Fox and the right wing media certainly seem to be a big part of the answer to the question of why Trump supporters were so confident of victory in the runup to the last election. Manipulating polls to get the answers their viewers wanted, focusing on the enthusiasm at the rallies, continually pointing out that Trumpy had shit all over the prognosticators four years before, those all had the people who absorb that information having no doubt that their boyo would do it again.

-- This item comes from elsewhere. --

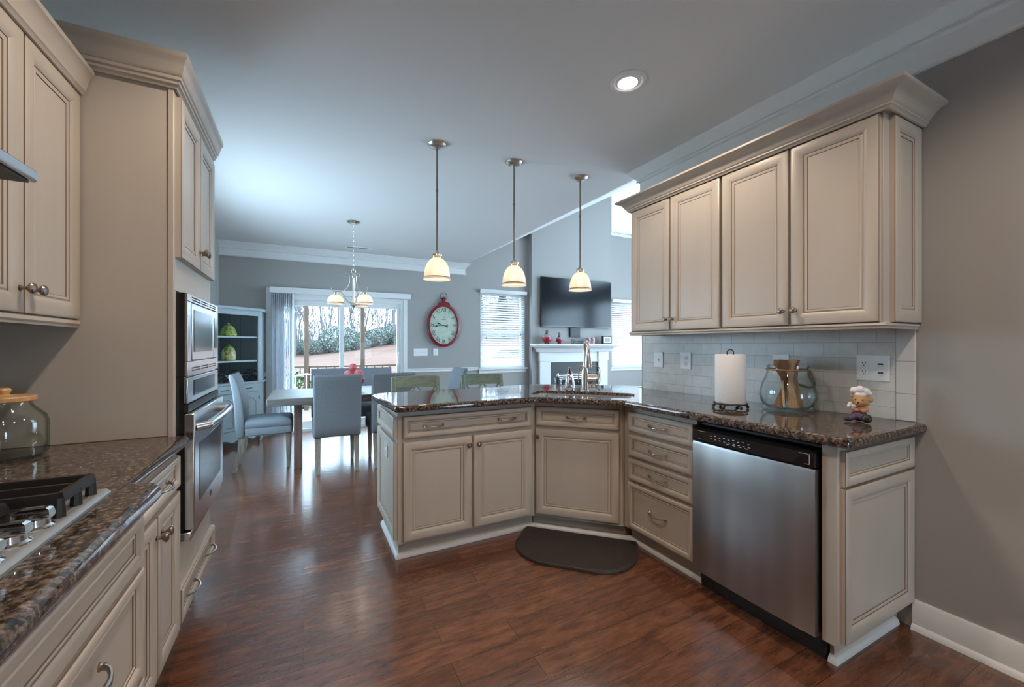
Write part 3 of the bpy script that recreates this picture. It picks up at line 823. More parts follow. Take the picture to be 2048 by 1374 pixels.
MB().box(XO+.0025, XO+.0042, OY0+.085, OY1-.175, 1.222, 1.392).build('window', 'black', p, bev=.001)
p = MB().box(XO-.008, XO+.003, OY1-.137, OY1-.032, 1.188, 1.418).build('control_panel', 'steel_plain', t, bev=.003)
MB().box(XO+.0025, XO+.0042, OY1-.118, OY1-.050, 1.235, 1.385).build('display', 'black', p)
# oven
t = thing('wall_oven', 'built-in stainless wall oven with a long bar handle under the microwave', 'oven', (-.45, 2.28, .50))
MB().box(TF-.40, XO-.012, OY0, OY1, .50, 1.125).build('body', 'black', t)
p = MB().box(XO-.012, XO, OY0, OY1, 1.022, 1.122).build('control_panel', 'steel_plain', t, bev=.003)
MB().box(XO, XO+.0015, OY0+.10, OY1-.09, 1.045, 1.108).build('display', 'black', p)
b = MB().box(XO-.012, XO+.002, OY0, OY1, .99, 1.018); b.build('vent_strip', 'blackmat', t)
p = MB().box(XO-.012, XO+.022, OY0, OY1, .535, .985).build('door', 'steel_plain', t, bev=.005)
MB().box(XO+.022, XO+.0235, OY0+.085, OY1-.075, .62, .855).build('window', 'black', p, bev=.001)
b = MB().tube([(XO+.020, OY0+.045, .925), (XO+.058, OY0+.055, .930), (XO+.066, OY0+.16, .932), (XO+.070, (OY0+OY1)/2, .932), (XO+.066, OY1-.16, .932), (XO+.058, OY1-.055, .930), (XO+.020, OY1-.045, .925)], .016, 12)
b.build('handle', 'steel_plain', p)
MB().box(XO+.022, XO+.0232, 2.265, 2.285, .568, .592).build('badge', 'slot', p)
MB().box(TF, XO+.012, OY0-.012, OY1+.006, .498, .530).build('lower_trim', 'steel_plain', t, bev=.003)

# ---- left wall cabinets and hood
LUF = -.706
T = frame((LUF, 0, 0), (0, 1, 0), (1, 0, 0))
t = thing('wall_cabinet', 'cream two-door wall cabinet tucked against the oven tower on the left wall', 'cabinet', (-.85, 1.61, 1.30))
MB().box(LX+.002, LUF, 1.288, 1.935, 1.33, 2.125).build('body', 'cream', t, bev=.002)
front(t, T, 1.296, 1.611, 1.338, 2.112, knob=(1.588, 1.405)); front(t, T, 1.617, 1.928, 1.338, 2.112, knob=(1.642, 1.405))
t = thing('wall_cabinet', 'short cream wall cabinet above the range hood', 'cabinet', (-.85, .9, 1.65))
MB().box(LX+.002, LUF, .50, 1.284, 1.66, 2.125).build('body', 'cream', t, bev=.002)
front(t, T, .508, .888, 1.668, 2.112); front(t, T, .894, 1.276, 1.668, 2.112)
cr3 = [(0, 2.112), (.008, 2.112), (.012, 2.120), (.016, 2.124), (.016, 2.130), (.018, 2.140), (.023, 2.164), (.030, 2.180), (.036, 2.186), (.037, 2.200), (0, 2.198)]
b = MB().sweep(cr3, [(LUF+.020, .45), (LUF+.020, 1.928)], side=1)
tag(b.build('cabinet_crown', 'cream', smooth=40), 'cream crown moulding over the left wall cabinets beside the tower', 'moulding')
lr3 = [(0, 1.338), (.004, 1.338), (.012, 1.332), (.014, 1.322), (.008, 1.316), (.008, 1.310), (0, 1.310)]
b = MB().sweep(lr3, [(LUF+.006, 1.288), (LUF+.006, 1.932)], side=1); b.box(LX+.02, LUF+.006, 1.288, 1.932, 1.318, 1.33)
tag(b.build('light_rail', 'cream', smooth=40), 'cream light rail under the left wall cabinet by the tower', 'moulding')
t = thing('range_hood', 'stainless under-cabinet range hood jutting out above the cooktop', 'range hood', (-.76, .88, 1.598))
b = MB(); b.prism([(LX+.003, 1.602), (-.520, 1.602), (-.516, 1.606), (-.516, 1.626), (-.60, 1.658), (LX+.003, 1.658)], .50, 1.262, 'y') if False else None
b.loft([[(LX+.003, y, 1.602), (-.520, y, 1.602), (-.516, y, 1.606), (-.516, y, 1.627), (-.62, y, 1.658), (LX+.003, y, 1.658)] for y in (.50, 1.262)], 0, True, True)
b.build('canopy', 'steel_plain', t, bev=.002)
MB().box(LX+.05, -.524, .515, 1.248, 1.597, 1.6015).build('filter', 'blackmat', t)

# ---- cooktop
t = thing('gas_cooktop', 'stainless gas cooktop let into the left granite counter', 'cooktop', (-.64, .89, TOPZ))
b = MB(); po = round_poly([(-.93, .50), (-.392, .50), (-.392, 1.262), (-.93, 1.262)], .02, 4)
b.loft([[(*p, TOPZ+.0005) for p in po], [(*p, TOPZ+.006) for p in po], [(*p, TOPZ+.011) for p in offset_poly(po, .005)], [(*p, TOPZ+.012) for p in offset_poly(po, .012)]], 0, True, False)
o = offset_poly(po, .012); b.add([(*p, TOPZ+.012) for p in o], [tuple(range(len(o)))]); b.build('deck', 'deck_steel', t, smooth=40)
zc = TOPZ+.012
MB().box(-.470, -.455, 1.17, 1.215, zc, zc+.0006).build('nameplate', 'slot', t)
def grate(x0, x1, y0, y1):
    b = MB(); h = .046; w = .008
    def bar(p, q): 
        d = (Vector(q)-Vector(p)).normalized(); n = Vector((-d.y, d.x))*w
        b.loft([[(c[0]+n.x, c[1]+n.y, zc+h-.018), (c[0]-n.x, c[1]-n.y, zc+h-.018), (c[0]-n.x*.6, c[1]-n.y*.6, zc+h), (c[0]+n.x*.6, c[1]+n.y*.6, zc+h)] for c in (p, q)], 0, True, True)
    ym = (y0+y1)/2; xm = (x0+x1)/2
    for x in (x0, x0+(x1-x0)*.33, x0+(x1-x0)*.67, x1): bar((x, y0), (x, y1))
    for y in (y0, ym, y1): bar((x0, y), (x1, y))
    for x in (x0, x1):
        for y in (y0, ym, y1): b.lathe([(.010, 0), (.008, h-.01)], (x, y, zc+.0005), 8)
    b.build('grate', 'iron', t)
    for x in (x0+(x1-x0)*.25, x0+(x1-x0)*.75):
        MB().lathe([(.048, 0), (.046, .006), (.030, .008), (.030, .014), (.026, .017), (.001, .018)], (x, ym, zc+.0003), 20).build('burner', 'iron', t)
grate(-.905, -.415, 1.085, 1.215); grate(-.905, -.478, .80, 1.06); grate(-.905, -.478, .54, .78)
for y in (1.035, .965, .895, .825, .755):
    b = MB(); c = (-.428, y, zc+.0003)
    b.lathe([(.026, 0), (.026, .004), (.021, .007), (.019, .018)], c, 20)
    b.loft([[(c[0]+sx*a, c[1]+sy*w, c[2]+z) for sx, sy in ((-1, -1), (1, -1), (1, 1), (-1, 1))] for a, w, z in ((.022, .010, .017), (.024, .011, .022), (.022, .009, .033), (.017, .006, .036))], 0, True, True)
    b.build('knob', 'chrome', t, smooth=30)

# ------------------------------------------------------------------ left counter jar
t = thing('glass_canister', 'clear glass canister with a wooden lid on the left counter by the tower', 'jar', (-.800, 1.775, TOPZ))
c = (-.800, 1.775, TOPZ+.001)
MB().lathe([(.001, .004), (.080, .002), (.092, .010), (.094, .03), (.094, .105), (.088, .125), (.066, .150), (.058, .162), (.058, .168), (.055, .168), (.055, .160), (.063, .148), (.084, .124), (.090, .105), (.090, .03), (.086, .012), (.001, .010)], c, 36, caps=False).build('glass_body', 'glass', t)
MB().lathe([(.001, 0), (.066, 0), (.069, .004), (.069, .014), (.066, .018), (.02, .020), (.014, .024), (.018, .036), (.014, .042), (.001, .044)], (c[0], c[1], c[2]+.168), 32).build('lid', 'lid_wood', t)

# ------------------------------------------------------------------ outlets and switches
XW = WX-.0105
def plate(y0, y1, z0, z1, kinds, label, name):
    t = thing(name, label, 'outlet' if name == 'outlet' else 'switch', (XW, (y0+y1)/2, z0))
    MB().box(XW-.006, XW, y0, y1, z0, z1).build('cover_plate', 'white', t, bev=.003)
    n = len(kinds); zm = (z0+z1)/2
    for i, k in enumerate(kinds):
        yc = y1-(i+.5)*(y1-y0)/n
        if k == 's':
            b = MB().box(XW-.008, XW-.006, yc-.006, yc+.006, zm-.012, zm+.012); b.box(XW-.016, XW-.008, yc-.004, yc+.004, zm-.002, zm+.010)
            b.build('toggle', 'white', t)
        else:
            b = MB()
            for s in (-1, 1):
                c = (XW-.0062, yc, zm+s*.020)
                b.lathe([(.0165, 0), (.0165, -.002), (.015, -.003)], c, 18, 0, 'x')
                if k == 'o':
                    for dy in (-.006, .006): b.box(XW-.0098, XW-.009, yc+dy-.0013, yc+dy+.0013, zm+s*.020-.001, zm+s*.020+.008, 1)
                    b.lathe([(.0025, 0), (.0025, -.0006)], (XW-.0092, yc, zm+s*.020-.007), 8, 1, 'x')
                else:
                    b.box(XW-.0098, XW-.009, yc-.010, yc+.010, zm+s*.020-.004, zm+s*.020+.004, 1)
            b.build('receptacle', ['white', 'slot'], t)
plate(2.200, 2.288, 1.080, 1.197, ['s'], 'white light switch on the backsplash at the window end', 'light_switch')
plate(1.953, 2.041, 1.080, 1.200, ['o'], 'white outlet on the backsplash between the switch and the paper towels', 'outlet')
plate(1.312, 1.400, 1.080, 1.199, ['o'], 'white outlet mostly hidden behind the jar of wooden utensils', 'outlet')
plate(.877, 1.003, 1.080, 1.201, ['o', 'x'], 'white double outlet on the backsplash above the bear figurine', 'outlet')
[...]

Of course, I may have been the only one here who was mystified at the time. I’m a little bit of a slow learner.

And even after.

I remember Snopes labeling things as “fake news” long before Trump made it his mantra for anything he disliked. I remember being irritated at his usage of it the first time I heard it, since the term was already in use and referred to something very different than what he coopted it for. It meant a completely falsified news story, often a hoax or poorly-labeled satire on a web site that masqueraded as a local news channel.

Ah… They even have an article about it.

So they started using the term around 2013-2014, which seems about right in my recollection, but they dropped it once it no longer held any real meaning in the public eye thanks to Trump strangling it with his tiny, greasy orange fingers.

That matches my recollection as well. When I first started hearing Trump use “Fake news”, it was more along the lines of “No puppet, no puppet, You’re the puppet! the Russians aren’t spreading fake news, you are”. Then this resonated with his base so well that he just kept doing it.

I think he remembers it but is just lying to provide a little cover when it is clearly demonstrated that the phrase predates his use. He made a similar caveat when he claimed to have invented the phrase “prime the pump”. If he honestly didn’t remember it he wouldn’t have even suggested the possibility that someone might have said it before.